◆ **WHAT YOU ARE ASKED TO DO**
Provide only the number of lines where "This" occurs.

◆ **SUPPLIED DATA**
____________________
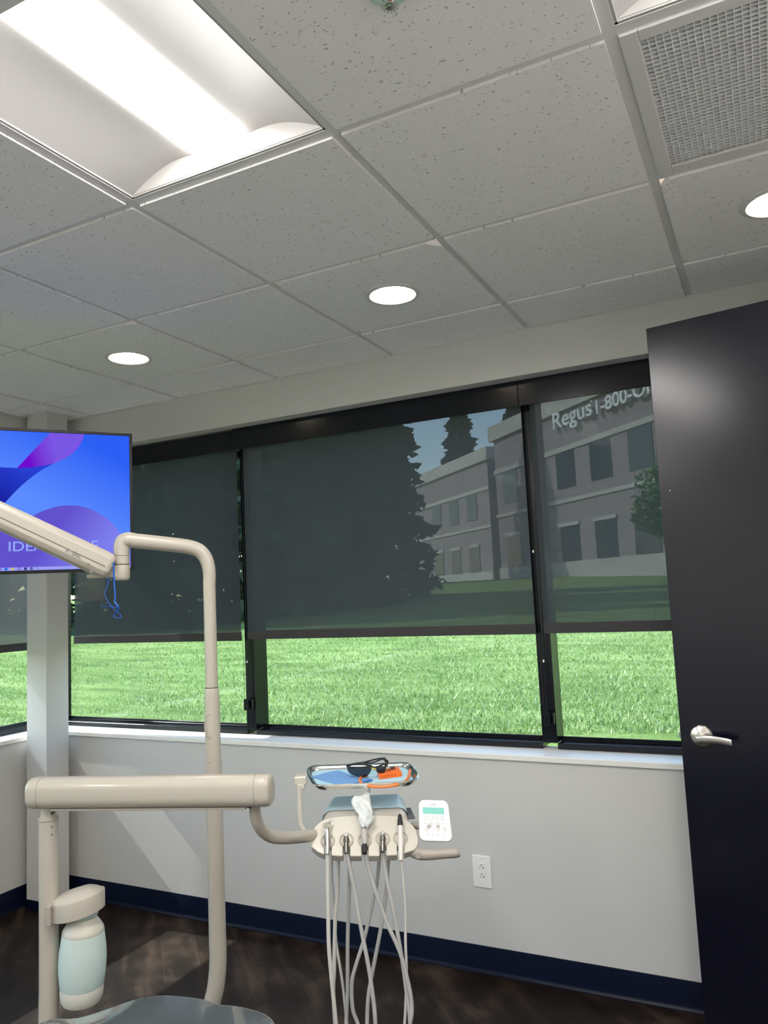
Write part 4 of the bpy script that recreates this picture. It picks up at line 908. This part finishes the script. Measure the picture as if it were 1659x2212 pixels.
# grass blades near the windows
V, F = [], []; rg = random.Random(3)
for k in range(70000):
    t = rg.random(); dist = 2.4 * (14 / 2.4) ** t; az = math.radians(90 + rg.uniform(-12, 80))
    x = CAM.x + 1.9 * 0 + math.cos(az) * (dist + 3.2); y = CAM.y + math.sin(az) * (dist + 3.2)
    if y < 2.05 and x > -3.95: continue
    z = gz(x, y); a = rg.uniform(0, math.pi); w = rg.uniform(.003, .006) * (1 + dist * .08); h = rg.uniform(.02, .05)
    dx_, dy_ = math.cos(a) * w, math.sin(a) * w; n_ = len(V)
    V += [Vector((x - dx_, y - dy_, z)), Vector((x + dx_, y + dy_, z)), Vector((x + rg.uniform(-.03, .03), y + rg.uniform(-.03, .03), z + h))]; F.append((n_, n_ + 1, n_ + 2))
me = bpy.data.meshes.new('grass'); me.from_pydata(V, [], F); me.materials.append(M['blade']); go = bpy.data.objects.new('grass', me); COL.objects.link(go)
tag(go, 'short mown green grass growing outside the windows', 'grass', kind='stuff')

# office building
U = Vector((.7193, -.6947, 0)); Nn = Vector((.6947, .7193, 0)); P0 = Vector((-6.064, 34.019, 0))
def bp_(s, off, z): return P0 + U * s + Nn * off + UP * z
def bbox(s0, s1, o0, o1, z0, z1): return obox(bp_((s0 + s1) / 2, (o0 + o1) / 2, (z0 + z1) / 2), U, Nn, UP, (s1 - s0) / 2, (o1 - o0) / 2, (z1 - z0) / 2)
ob = root('office_building', tuple(bp_(0, 0, 1.8)), 'taupe brick office building with lettering seen through the right shades', 'building')
mk('wall', [bbox(-10.8, 24, 0, 12, 1.2, 10.1), bbox(-34, -16.7, 2.54, 12, 1.2, 10.1), bbox(-17, -10, 6, 12, 1.2, 10.4)], M['brick'], ob, smooth=False)
mk('parapet', [bbox(-11.2, 24.2, -.15, 12.2, 10.05, 10.92), bbox(-34, -16.5, 2.4, 12.2, 10.05, 10.92)], M['conc'], ob, smooth=False)
mk('band', [bbox(-10.9, 24, -.06, .05, 8.05, 8.30), bbox(-34, -16.65, 2.48, 2.6, 8.05, 8.30)], M['conc'], ob, smooth=False)
mk('band', [bbox(-10.9, 24, -.06, .05, 5.50, 5.68), bbox(-34, -16.65, 2.48, 2.6, 5.50, 5.68)], M['conc'], ob, smooth=False)
mk('foundation', [bbox(-10.9, 24, -.08, .05, 1.2, 2.58), bbox(-34, -16.65, 2.46, 2.6, 1.2, 2.58)], M['conc'], ob, smooth=False)
for s in (-9.95, -7.1, -4.25, -1.32, 1.55, 4.42, 7.3, 10.2):
    for z0, z1 in ((6.23, 8.04), (2.62, 4.32)):
        if s > 5 and z0 < 3: pass
        mk('window', bbox(s, s + 1.62, -.03, .02, z0, z1), M['wing'], ob, smooth=False)
    mk('lintel', bbox(s - .06, s + 1.70, -.08, .02, 4.33, 4.50), M['conc'], ob, smooth=False)
for s in (-20.2, -23.3, -26.4):
    for z0, z1 in ((6.23, 8.04), (2.62, 4.32)): mk('window', bbox(s, s + 1.62, 2.50, 2.56, z0, z1), M['wing'], ob, smooth=False)
    mk('lintel', bbox(s - .06, s + 1.70, 2.46, 2.56, 4.33, 4.50), M['conc'], ob, smooth=False)
mk('sign_lettering', text('Regus', bp_(-3.97, -.12, 9.25), U, UP, width=3.35, height=.80, depth=.10, bold=.006), M['letter'], ob, smooth=False)
mk('sign_lettering', text('1-800-OFFICES', bp_(-.28, -.12, 9.20), U, UP, width=6.6, height=.64, depth=.10, bold=.012), M['letter'], ob, smooth=False)
mk('sign_mark', lathe([(.05, 0), (.05, .1)], bp_(-.62, -.1, 9.86), -Nn, 12), M['letter'], ob)

def leafcloud(fn, n, size, seed):
    q = random.Random(seed); V, F = [], []
    for k in range(n):
        c_, nr = fn(q); s = size * q.uniform(.6, 1.3); a = Vector((q.gauss(0, 1), q.gauss(0, 1), q.gauss(0, .6))).normalized(); b_ = a.cross(Vector((q.gauss(0, 1), q.gauss(0, 1), q.gauss(0, 1)))).normalized(); i = len(V)
        V += [c_ - a * s, c_ + b_ * s * .5, c_ + a * s, c_ - b_ * s * .5]; F.append((i, i + 1, i + 2, i + 3))
    return V, F
def conifer(x, y, h, r, label, mat, seed, n=5200):
    z0 = gz(x, y); o = root('evergreen_tree', (x, y, z0), label, 'tree', 'evergreens beyond the lawn')
    mk('trunk', tube([(x, y, z0 - .2), (x + .1, y, z0 + h * .9)], [h * .022, h * .004], 10), M['bark'], o)
    def f(q):
        while True:
            t = q.random() ** .8; rr = r * (1 - t) ** .8 * (.55 + .45 * abs(math.sin(t * 38))) + .1; a = q.uniform(0, 2 * math.pi); w = q.random() ** .45
            return Vector((x + math.cos(a) * rr * w, y + math.sin(a) * rr * w, z0 + h * (.03 + .97 * t) - rr * w * .25)), None
    V, F = leafcloud(f, n, .34, seed); me = bpy.data.meshes.new('foliage'); me.from_pydata([p - Vector((x, y, z0)) for p in V], [], F); me.materials.append(mat)
    b_ = bpy.data.objects.new('foliage', me); COL.objects.link(b_); b_.parent = o
spec = [(110.6, 66, 17.6, 3.4, 'evergreen tree rising behind the far wing of the office building'), (117.4, 27, 12.5, 2.4, 'tall evergreen seen through the right half of the wide shade'), (121.5, 24, 12.5, 2.8, 'broad evergreen behind the middle of the wide shade'),
        (126, 23, 12, 3.4, 'evergreen behind the left part of the wide shade'), (133, 22, 12, 3.4, 'evergreen behind the gap left of the wide shade'), (140, 26, 14.5, 4.0, 'evergreen behind the shade next to the monitor'),
        (147, 29, 16, 4.4, 'evergreen behind the monitor'), (154, 33, 18, 5.0, 'evergreen behind the corner column'), (161, 38, 20, 5.6, 'evergreen outside the left wall window'), (117.5, 44, 17, 4.2, 'tallest evergreen standing behind the others')]
for k, (az, d, h_, r_, lb) in enumerate(spec):
    a = math.radians(az); conifer(CAM.x + math.cos(a) * d, CAM.y + math.sin(a) * d, h_, r_, lb, M['needle'] if k % 2 else M['needle2'], 40 + k)
a = math.radians(106.4); conifer(CAM.x + math.cos(a) * 80, CAM.y + math.sin(a) * 80, 22, 3.6, 'distant evergreen rising behind the brick building', M['needle2'], 70)
# small leafy tree in front of the building
a = math.radians(96.0); tx, ty = CAM.x + math.cos(a) * 24, CAM.y + math.sin(a) * 24; tz_ = gz(tx, ty)
o = root('leafy_tree', (tx, ty, tz_), 'bright green leafy tree in front of the building beside the door', 'tree')
mk('trunk', tube([(tx, ty, tz_ - .1), (tx + .05, ty, tz_ + 1.6), (tx, ty, tz_ + 3)], [.09, .07, .03], 10), M['bark'], o)
def fl_(q):
    b0 = [(0, 0, 2.7, 1.1), (.35, 0, 3.5, .8), (-.45, .1, 2.2, .7), (.3, -.2, 1.9, .8)][q.randrange(4)]; v = Vector((q.gauss(0, 1), q.gauss(0, 1), q.gauss(0, 1))).normalized() * b0[3] * q.random() ** .4
    return Vector((tx + b0[0], ty + b0[1], tz_ + b0[2])) + v, None
mk('foliage', leafcloud(fl_, 3800, .10, 9), M['leaf'], o, smooth=False)
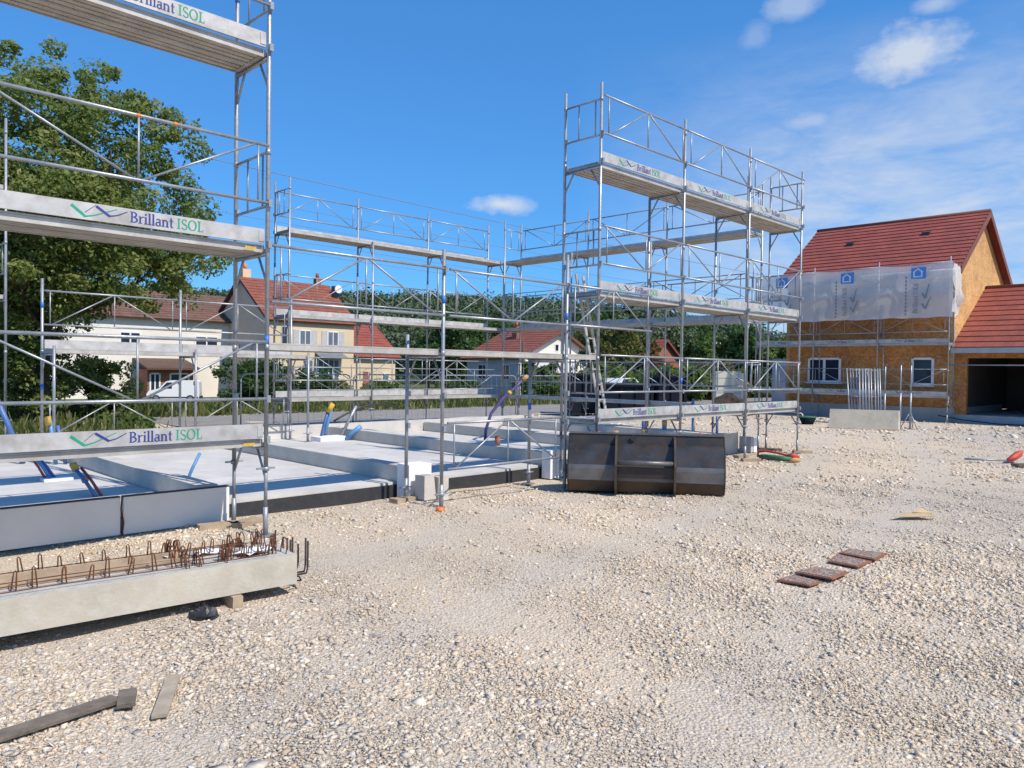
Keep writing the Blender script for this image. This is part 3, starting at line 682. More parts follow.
for k in range(9):
    y = .04+.075*k+random.uniform(-.02, .02); x = -.04-.09*random.random()
    MB().path([gp(.02, y, .19), gp(x, y, .19), gp(x-.01, y, .24), gp(x-.015, y+.01, .38+random.uniform(0, .07))], .0075, 6).build('end_bar', 'rebar_dark', beam)
MB().path([gp(.03, .08, .10), gp(-.08, .10, .09), gp(-.12, .22, .085), gp(-.02, .3, .09)], .006, 6).build('end_bar', 'rebar_dark', beam)
def block(name, label, cat, c, ang, l, w, h, m, z=0, tilt=0):
    ex = Vector((math.cos(ang), math.sin(ang), tilt)).normalized(); ey = EZ.cross(ex).normalized(); ez = ex.cross(ey)
    mb = MB(); c = Vector(c)+EZ*(z+h/2)
    # slightly uneven hand-cut block
    vs = []
    for k in (-1, 1):
        for j in (-1, 1):
            for i in (-1, 1): vs.append(c+ex*(i*l/2+random.uniform(-.006, .006))+ey*(j*w/2+random.uniform(-.004, .004))+ez*(k*h/2))
    mb.add(vs, [(0, 2, 3, 1), (4, 5, 7, 6), (0, 1, 5, 4), (2, 6, 7, 3), (0, 4, 6, 2), (1, 3, 7, 5)])
    return tag(mb.build(name, m), label, cat)
ba = math.atan2(be.y, be.x)
block('timber_block', 'small brown timber block propping the front of the precast beam', 'timber block', gp(.47, .06, 0), ba+math.pi/2, .22, .075, .094, 'wood', 0)
block('timber_block', 'timber block under the far hidden end of the precast beam', 'timber block', gp(4.4, .3, 0), ba+math.pi/2, .5, .08, .094, 'wood', 0)
block('timber_plank', 'raw plank lying on the beam between the rebar rows, nearer one', 'plank', gp(2.0, .29, 0), ba+.005, 2.5, .085, .024, 'wood', .325)
block('timber_plank', 'raw plank standing on edge along the back of the beam top', 'plank', gp(1.9, .42, 0), ba-.012, 2.3, .028, .05, 'wood', .325)
for k, (x, y, an, l, w, lb) in enumerate(((.26, .22, .5, .26, .17, 'largest white paper sheet lying near the right end of the beam'), (.55, .40, .2, .2, .13, 'white paper sheet lying in the middle of the stirrups'), (.82, .46, .9, .16, .1, 'small white paper sheet behind the stirrups'))):
    mb = MB(); c = gp(x, y, .372); ex = Vector((math.cos(ba+an), math.sin(ba+an), 0)); ey = EZ.cross(ex)
    n = 5; vs = []; fs_ = []
    for j in range(n):
        for i in range(n): vs.append(c+ex*(i/(n-1)-.5)*l+ey*(j/(n-1)-.5)*w+EZ*(.012*math.sin(i*1.7+j)+.012))
    for j in range(n-1):
        for i in range(n-1): fs_.append((j*n+i, j*n+i+1, (j+1)*n+i+1, (j+1)*n+i))
    mb.add(vs, fs_); tag(mb.build('paper_sheet', 'paper'), lb, 'paper')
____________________
◆ **RIGHT ANSWER**
2